Voilà l’enchaînement qui nous a conduits au "tsunami agricole". J’emploie ce terme parce que la crise alimentaire, comme un tsunami, ignore les frontières. Elle frappe tous les pays. Nous sommes confrontés à la première crise alimentaire globale.

Même parmi les pays pauvres, certains sont davantage touchés que d’autres.

C’est exact. Les conditions locales viennent parfois aggraver les choses. On le voit bien dans la Corne de l’Afrique, où un désastre alimentaire guette plus de 14 millions de personnes. Elles doivent affronter des difficultés supplémentaires propres à la région : une succession de mauvaises récoltes, une sécheresse récurrente, une situation politique chaotique comme en Somalie, où d’ailleurs cinq de nos travailleurs ont été tués.

Dans la Corne de l’Afrique on est au bord du désastre. Tous les jours, nos équipes locales scrutent le ciel.
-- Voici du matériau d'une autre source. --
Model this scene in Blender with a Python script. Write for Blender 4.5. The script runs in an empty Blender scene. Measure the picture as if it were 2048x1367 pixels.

S’il pleut d’ici à quinze jours, on peut espérer de bonnes récoltes en fin d’année. Sinon, le pire nous attend.

Vous n’avez pas mentionné la spéculation, parmi les facteurs expliquant la crise.
J’aurais pu. C’est un élément parmi les autres. Mais, comme les économistes de la Banque mondiale, je ne crois pas que la spéculation joue un rôle essentiel.

Vous pensez que les prix vont se maintenir aux niveaux actuels ?
J’espère qu’ils vont se stabiliser. A long terme, je suis convaincue que le monde va trouver une solution. La crise alimentaire des années 1970 a permis à des pays comme le Brésil d’investir avec succès dans la production agricole.

Le même phénomène va se produire. Mais cette fois, c’est l’Afrique qui prendra le relais. Certains pays, je pense à l’Ouganda, à l’Ethiopie, à la Zambie, et à d’autres encore, ont d’immenses possibilités agricoles.